Wakil Menteri Keuangan (Wamenkeu), Suahasil Nazara mengatakan, penarikan baru Rp 501,5 triliun tersebut setara 68,6 persen dari outlook pembiayaan utang dalam APBN 2025 yang mencapai Rp 731,5 triliun.
“Kita terus melakukan pembiayaan yang sifatnya memitigasi risiko, dilakukan secara sangat terukur, dan kita melakukan berbagai macam hubungan dengan investor untuk memastikan pembiayaan utang kita on track,” kata Suahasil dalam konferensi pers, Selasa (14/10/2025).
Ia menjelaskan, pada 16 Oktober 2025, pemerintah telah menerbitkan SBN valas untuk pasar internasional. Penerbitan ini bersifat dual currency, yakni US$ 1,85 miliar dan €600 juta (euro), dengan imbal hasil atau yield yang dinilai cukup kompetitif.
Menurutnya, kemampuan pemerintah menerbitkan SBN valas menunjukkan kepercayaan investor internasional terhadap perekonomian, pengelolaan makroekonomi, dan pengelolaan fiskal Indonesia.

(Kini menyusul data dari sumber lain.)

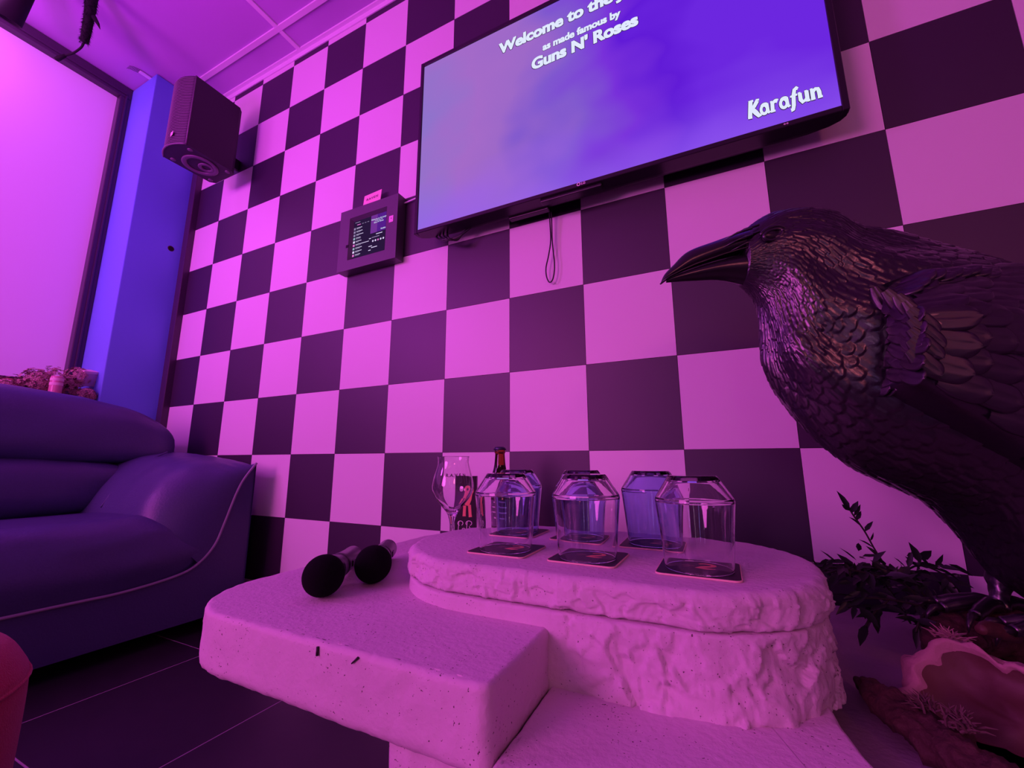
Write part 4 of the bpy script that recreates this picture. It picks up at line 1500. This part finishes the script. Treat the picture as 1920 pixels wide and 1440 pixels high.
for sgn in (-1, 1):
    npn, nqn = 40, 26
    verts, faces = [], []
    for i in range(npn + 1):
        for j in range(nqn + 1):
            q = -0.14 + 1.26 * j / nqn
            v = wing_pt(max(0, i - 1) / (npn - 1), q, sgn)
            if i == 0:                                    # lip turned in towards the breast
                v = v + Vector((0.012, -sgn * 0.060, 0))
            verts.append(v)
    n1 = nqn + 1
    for i in range(npn):
        for j in range(nqn):
            f = (i * n1 + j, (i + 1) * n1 + j, (i + 1) * n1 + j + 1, i * n1 + j + 1)
            faces.append(f if sgn < 0 else f[::-1])
    wing = mesh_obj('wing', verts, faces, RAVEN, raven, True)
    if sgn > 0:
        continue                                          # the far wing is plain, nothing shows of it
    random.seed(12)
    for r in range(12, -1, -1):
        p = 0.015 + 0.076 * r
        hgt = (wing_pt(p, 0, sgn) - wing_pt(p, 1, sgn)).length
        nq = max(3, int(round(hgt / 0.030)))
        for c in range(nq):
            q = (c + (0.62 if r % 2 else 0.14)) / nq + random.uniform(-0.02, 0.02)
            if q > 0.98:
                continue
            p0 = wing_pt(p, q, sgn)
            dp = wing_pt(min(1, p + 0.03), q, sgn) - p0
            dq = wing_pt(p, q + 0.03, sgn) - p0
            nr = dp.cross(dq)
            if nr.y > 0:
                nr = -nr
            dirn = dp.normalized() + Vector((0.6, 0, -0.14)) + dq.normalized() * random.uniform(-0.12, 0.10)
            ln = 0.060 + 0.016 * p + random.uniform(-0.006, 0.006)
            place_feather(FM, wing, p0 + nr.normalized() * 0.004, dirn, nr, ln, 0.047 + 0.008 * p)
    for m_ in range(2, -1, -1):                           # small scales running up the lip from the breast
        for k in range(9):
            q = -0.02 + 0.125 * (k + 0.5 * (m_ % 2)) + random.uniform(-0.03, 0.03)
            p1 = wing_pt(0.0, q, sgn)
            p0 = p1 + Vector((0.012, 0.060, 0)) * (1.05 - 0.42 * m_) + Vector((-0.005, 0, 0.006))
            place_feather(FM, wing, p0, Vector((random.uniform(-0.15, 0.1), -1, -0.55 + random.uniform(-0.3, 0.3))), Vector((-1, -0.15, 0.25)), random.uniform(0.030, 0.044), random.uniform(0.026, 0.040))
    # narrow feathers folding down over the front of the wing
    for k in range(9):
        p0 = wing_pt(0.0, 0.0 + 0.105 * k, sgn, 0.010)
        place_feather(FM, wing, p0 + Vector((-0.010, 0, 0.012)), Vector((0.42 + 0.05 * k + random.uniform(-0.2, 0.2), -0.06, -1)), Vector((-0.45, -1, 0.0)), random.uniform(0.034, 0.052), random.uniform(0.020, 0.030))
    # ridge of small feathers along the leading edge
    for k in range(26):
        p = 0.02 + 0.037 * k
        p0 = wing_pt(min(p, 0.97), -0.01, sgn, 0.004)
        dp = wing_pt(min(1, p + 0.03), 0.0, sgn) - p0
        place_feather(FM, wing, p0, dp + Vector((0, 0, random.uniform(-0.004, 0.001))), Vector((0, -0.8, 0.6)), 0.050, 0.035)
    for k in range(6):                                    # flight feathers below the coverts
        p0 = wing_pt(0.42 + 0.08 * k, 0.99, sgn, -0.012)
        place_feather(FML, wing, p0, Vector((1, 0.02, -0.62 + 0.03 * k)), Vector((0, -1, 0.1)), 0.24, 0.20)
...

SBN valas tersebut, kata dia, diterbitkan dalam skema Sustainable Development Goals (SDG) Bonds, yang menandai komitmen Indonesia terhadap pembiayaan hijau untuk mencapai target SDG 2030.
“Ini merupakan penerbitan ketiga sejak pertama kali dilakukan pada September 2024,” ujarnya.
Ia mengungkapkan, permintaan investor atas penerbitan tersebut juga sangat tinggi, mencapai lebih dari US$ 9,64 miliar dan €1,2 miliar, jauh di atas jumlah yang diterbitkan pemerintah.
“Kita sangat-sangat selektif dan juga bisa menekan harga dari yield ini. Bukan hanya di valuta asing dan pasar internasional, tapi seterusnya kita juga terus menjaga pasar SBN kita di dalam negeri,” imbuhnya.
Suahasil menuturkan, tren yield SBN rupiah 10 tahun terus menurun, dari 6,98 persen di awal tahun menjadi sekitar 6,09 persen pada Oktober 2025. Penurunan ini menandakan turunnya beban bunga utang dan meningkatnya kepercayaan pasar terhadap stabilitas makroekonomi Indonesia.
Selain itu, spread yield antara SBN rupiah tenor 10 tahun dengan US Treasury juga menyempit signifikan, dari 240–260 basis point di awal tahun menjadi sekitar 206 basis point.
Suahasil menilai, spread 206 basis point itu cukup baik, bahkan lebih rendah dibandingkan sejumlah negara peers seperti Filipina, Brasil, Meksiko, dan Arab Saudi.
Ia juga mengungkapkan bahwa minat investor asing terhadap surat utang pemerintah tetap kuat, tercermin dari arus masuk atau capital inflow ke pasar SBN yang mencapai Rp 26 triliun hingga Oktober 2025. Hal ini mencerminkan kepercayaan investor asing terhadap kinerja fiskal dan prospek ekonomi Indonesia.